Finalizando, deixo algumas questões para nossa reflexão a partir da Solenidade de Pedro e Paulo:
• Vivemos na Igreja tendo consciência de que somos uma comunidade diversa e plural, que pretende seguir Jesus muitas vezes cometendo erros e outras vezes acertos? Buscamos ocupar nosso lugar nela sabendo que desde o papa, até o menor de seus integrantes, somos todas e todos iguais em dignidade, exercendo funções diferentes, mas sempre exercendo-as como serviço e nunca como poder?
• Além disso, precisamos ter claro que ir à Igreja não é ser Igreja. Ir à Igreja, quando muito, é cumprir um preceito na busca de segurança e salvação, mas ser Igreja é, pelo menos, buscar seguir o caminho apontado por Jesus, caminho do amor concreto, da solidariedade e da inclusão de todo ser humano, que é filho/a amada de Deus, desde seu nascimento, com ou sem batismo.

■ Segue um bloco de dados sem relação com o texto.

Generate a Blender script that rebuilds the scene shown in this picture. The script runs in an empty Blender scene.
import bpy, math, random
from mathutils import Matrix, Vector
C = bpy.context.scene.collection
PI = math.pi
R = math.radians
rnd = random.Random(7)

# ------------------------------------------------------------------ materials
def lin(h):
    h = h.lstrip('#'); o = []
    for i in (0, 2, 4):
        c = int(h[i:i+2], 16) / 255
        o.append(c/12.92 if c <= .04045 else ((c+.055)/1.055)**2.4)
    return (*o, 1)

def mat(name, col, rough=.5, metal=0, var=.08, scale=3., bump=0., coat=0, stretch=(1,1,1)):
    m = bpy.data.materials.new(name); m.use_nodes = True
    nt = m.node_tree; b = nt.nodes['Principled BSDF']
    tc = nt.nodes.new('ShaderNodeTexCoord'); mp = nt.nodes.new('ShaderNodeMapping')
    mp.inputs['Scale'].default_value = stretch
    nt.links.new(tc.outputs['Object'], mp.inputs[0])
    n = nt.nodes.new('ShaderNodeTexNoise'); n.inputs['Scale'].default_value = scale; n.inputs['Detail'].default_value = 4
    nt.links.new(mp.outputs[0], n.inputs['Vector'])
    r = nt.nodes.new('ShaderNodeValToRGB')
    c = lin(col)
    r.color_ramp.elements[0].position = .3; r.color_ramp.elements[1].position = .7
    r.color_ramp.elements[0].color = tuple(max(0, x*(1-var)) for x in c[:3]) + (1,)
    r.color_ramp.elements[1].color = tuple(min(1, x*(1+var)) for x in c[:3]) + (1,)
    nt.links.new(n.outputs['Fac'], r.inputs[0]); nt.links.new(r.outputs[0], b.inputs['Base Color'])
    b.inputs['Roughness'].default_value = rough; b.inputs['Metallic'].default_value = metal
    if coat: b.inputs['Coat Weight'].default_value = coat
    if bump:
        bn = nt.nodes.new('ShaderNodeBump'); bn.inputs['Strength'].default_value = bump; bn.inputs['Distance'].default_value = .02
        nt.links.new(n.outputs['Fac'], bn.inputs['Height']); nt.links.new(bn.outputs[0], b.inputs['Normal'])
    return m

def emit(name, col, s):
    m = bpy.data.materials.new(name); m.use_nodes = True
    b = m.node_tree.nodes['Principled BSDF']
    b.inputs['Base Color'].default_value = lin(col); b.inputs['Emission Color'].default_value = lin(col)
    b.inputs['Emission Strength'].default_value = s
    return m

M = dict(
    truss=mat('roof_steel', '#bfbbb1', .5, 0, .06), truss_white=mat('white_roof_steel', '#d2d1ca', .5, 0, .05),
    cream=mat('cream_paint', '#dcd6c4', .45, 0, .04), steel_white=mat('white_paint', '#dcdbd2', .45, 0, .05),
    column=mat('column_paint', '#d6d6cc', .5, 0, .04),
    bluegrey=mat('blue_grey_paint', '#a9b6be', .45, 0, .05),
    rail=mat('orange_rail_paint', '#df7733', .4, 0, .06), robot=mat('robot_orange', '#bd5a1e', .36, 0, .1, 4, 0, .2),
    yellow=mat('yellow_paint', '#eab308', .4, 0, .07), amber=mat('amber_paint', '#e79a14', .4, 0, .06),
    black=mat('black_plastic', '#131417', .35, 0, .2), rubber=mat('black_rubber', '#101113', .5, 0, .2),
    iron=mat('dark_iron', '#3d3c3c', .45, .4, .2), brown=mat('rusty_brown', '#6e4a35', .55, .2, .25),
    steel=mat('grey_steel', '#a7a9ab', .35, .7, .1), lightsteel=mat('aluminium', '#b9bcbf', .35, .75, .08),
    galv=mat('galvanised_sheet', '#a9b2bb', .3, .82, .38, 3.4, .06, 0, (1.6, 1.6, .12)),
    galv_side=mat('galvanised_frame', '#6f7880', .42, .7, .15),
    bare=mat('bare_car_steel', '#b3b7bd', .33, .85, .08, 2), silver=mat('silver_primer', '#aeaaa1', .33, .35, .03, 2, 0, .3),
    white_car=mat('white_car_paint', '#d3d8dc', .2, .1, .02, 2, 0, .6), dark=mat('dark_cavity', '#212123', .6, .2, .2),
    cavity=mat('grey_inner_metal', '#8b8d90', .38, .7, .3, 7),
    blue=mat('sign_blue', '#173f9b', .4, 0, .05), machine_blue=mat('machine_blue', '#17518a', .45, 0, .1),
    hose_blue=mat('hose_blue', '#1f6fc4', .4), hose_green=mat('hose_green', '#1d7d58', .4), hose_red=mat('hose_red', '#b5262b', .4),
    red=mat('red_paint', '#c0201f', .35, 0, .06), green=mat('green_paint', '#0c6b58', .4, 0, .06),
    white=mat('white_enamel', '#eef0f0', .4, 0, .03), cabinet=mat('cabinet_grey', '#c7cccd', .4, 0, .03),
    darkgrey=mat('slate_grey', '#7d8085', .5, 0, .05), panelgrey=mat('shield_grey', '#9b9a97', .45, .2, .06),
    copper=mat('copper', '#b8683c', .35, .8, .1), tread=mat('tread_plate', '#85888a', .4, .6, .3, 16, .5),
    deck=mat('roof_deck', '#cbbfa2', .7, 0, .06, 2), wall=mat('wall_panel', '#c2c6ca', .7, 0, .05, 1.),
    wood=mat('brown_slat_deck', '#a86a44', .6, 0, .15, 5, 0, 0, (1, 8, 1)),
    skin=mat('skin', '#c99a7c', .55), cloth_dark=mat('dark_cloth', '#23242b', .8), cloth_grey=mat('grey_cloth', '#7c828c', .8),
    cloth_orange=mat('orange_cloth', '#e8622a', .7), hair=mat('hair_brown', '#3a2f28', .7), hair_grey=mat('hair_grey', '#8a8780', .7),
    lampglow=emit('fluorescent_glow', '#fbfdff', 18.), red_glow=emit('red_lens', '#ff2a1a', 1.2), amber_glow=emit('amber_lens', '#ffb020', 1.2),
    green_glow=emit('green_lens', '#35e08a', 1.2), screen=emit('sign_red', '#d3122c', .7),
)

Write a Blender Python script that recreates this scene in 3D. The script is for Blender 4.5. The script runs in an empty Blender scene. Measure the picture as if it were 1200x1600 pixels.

• No entanto, muitas das Igrejas cristãs colocam pré-requisitos para que os fiéis possam fazer parte delas. Pergunto-me: estaria Pedro, aquele que nega o Mestre, dentro destes requisitos para ser aceito em muitas de nossas comunidades? O que dizer então de Paulo que testemunha o martírio e morte de Estêvão?
• Sabemos que Jesus, por opção, viveu e vive ao lado dos pobres, excluídos, esquecidos, marginalizados, e que ao ir ao Templo alerta seus frequentadores do perigo que se corre ali dentro. Então, porque nossas comunidades não estão de portas abertas para as pessoas empobrecidas, marginalizadas por sua condição social, por sua orientação sexual, por sua cor da pele, por sua etnia?
Que Deus que é Pai, Filho e Espírito Santo nos ajude a SER IGREJA, libertando-nos dos preconceitos e da vaidade de nos acreditarmos perfeitos e, por isso, com o direito de selecionar pessoas para nossa comunidade eclesial!